The bill was introduced by Republican state Rep. Matt Krause to prohibit cities and other governmental entities from taking “adverse actions” against businesses that publicly espouse religious convictions. Advocates argued that the bill could be used to target LGBT groups. 

The legislation came after the San Antonio City Council in March voted to ban the popular fast food chain from owning a new location inside the city’s airport.

Johnson, a longtime lawyer, quickly interrupted Krause on the House floor when he stood to explain his bill.

She presented a point of order and questioned whether all Texas House rules were followed throughout the bill’s development, the newspaper reported.

When her motion was struck down by Texas Speaker Dennis Bonnen (R), she questioned whether the official analysis of the bill’s implication was misleading.

The Caller Times noted that Bonnen huddled with the parliamentarians before ultimately deciding Johnson’s point, workshopped with the Texas House LGBTQ Caucus, was valid.

The bill was effectively killed, since Thursday was the last day for preliminary passage of House bills before the 2019 legislation session is set to end on May 27, the newspaper noted.

Johnson was reportedly seen pumping her fist as she returned to her seat.

She celebrated the win on her Twitter account with a parody of a song from the “Wizard of Oz.”

“Ding dong! The bill is dead. Which old bill? The wicked bill. Ding dong! The wicked bill is dead!”

The victory was also hailed by LGBT advocates and her fellow Democrats online.

The San Antonio City Council cited the company’s anti-LGBT donations and history regarding the issue to ban the chicken restaurant from the airport.

CEO Dan Cathy has said the company supports the “biblical definition of the family unit” and the company’s charitable foundation has frequently donated to Christian groups that oppose same-sex marriage.

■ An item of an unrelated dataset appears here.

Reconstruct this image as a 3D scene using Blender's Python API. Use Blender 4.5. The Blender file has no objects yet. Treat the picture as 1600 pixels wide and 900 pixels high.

“San Antonio is a city full of compassion, and we don’t have room in our public facilities for a business with a legacy of anti-LGBTQ behavior,” Councilman Roberto C. Treviño told  the San Antonio Current at the time.

Texas Attorney General Ken Paxton (R) opened an investigation into the city’s decision.

“The Constitution’s protection of religious liberty is somehow even better than Chick-fil-A’s chicken. Unfortunately, I have serious concerns that both are under assault at the San Antonio airport,” Paxton wrote in a letter to the city’s mayor and city council in March.

“I have directed my office to open an investigation into whether the city’s action violates state law,” he added.